Общение с талантливым человеком заразительно, оно пробуждает и в тебе дремавшие творческие силы, и ты вдруг становишься лучше самого себя.
У Инны был нелегкий характер, но она была на редкость теплым и добрым человеком. Как и ее любимые героини, она сама одаряла всех встречающихся на пути пониманием и сочувствием. В одном из неопубликованных рассказов есть автопортрет ее – молодой учительницы: «Эта небольшого росточка женщина словно не на работу входила в класс, а на свидание с друзьями. Ни тяжкой скуки служения, ни груза обязательности, ни усталости не несла она с собой. Смешно – так зайдется от смеха, молчат на ее вопрос – огорчается прямо до слез… Почему-то ей надо, чтоб они думали, и она даже была готова им помогать – своими маленькими руками старалась подтолкнуть к какой-то важной мысли». Одна из ее учениц вечерней школы вспоминает, что иногда она это делала буквально: хлопала по затылку ладошкой большого парня, который сидел перед ней. «Инна Владимировна водила нас в Эрмитаж и в Русский музей и сама рассказывала о картинах. Она показывала нам портреты кисти Тициана и говорила: “Так могли выглядеть Гамлет, Горацио, Меркуцио… А Отелло в молодости мог быть похож на “Негритянского принца” Рубенса”. Она приносила в класс проигрыватель с пластинками – она образовывала нас! Нам казалось, что она знает все на свете, ее можно было спросить о чем угодно и получить ответ… Сорок лет, после окончания школы и до ее смерти, наша связь не прерывалась и не прервется, пока мы живы. Вот сейчас я перечитываю ее книгу о Толстом и слышу ее голос, ее интонации…»
Интонации ее голоса, очень похожего на голос Новеллы Матвеевой, вспоминают ее студентки, у которых она была методистом по литературе на практике в школе.

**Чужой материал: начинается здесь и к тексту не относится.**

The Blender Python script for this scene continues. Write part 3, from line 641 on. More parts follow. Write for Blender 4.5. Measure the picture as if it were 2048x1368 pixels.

Они тоже на всю жизнь сохранили привязанность к ней и помогали ей чем могли. Так, одна из них каждую неделю приезжала после работы с другого конца города и убирала ее квартиру. Когда я напомнила ей об этом, она сказала: «А как же иначе? Ученики должны помогать своему учителю, и мы всегда будем ее учениками. Она наш близкий, дорогой друг, человек, с которым мы всегда были откровенны. С ней можно было обсуждать все. Такого образованного человека мы не встречали. Она помогала мне всегда, и я всегда ее помню и люблю».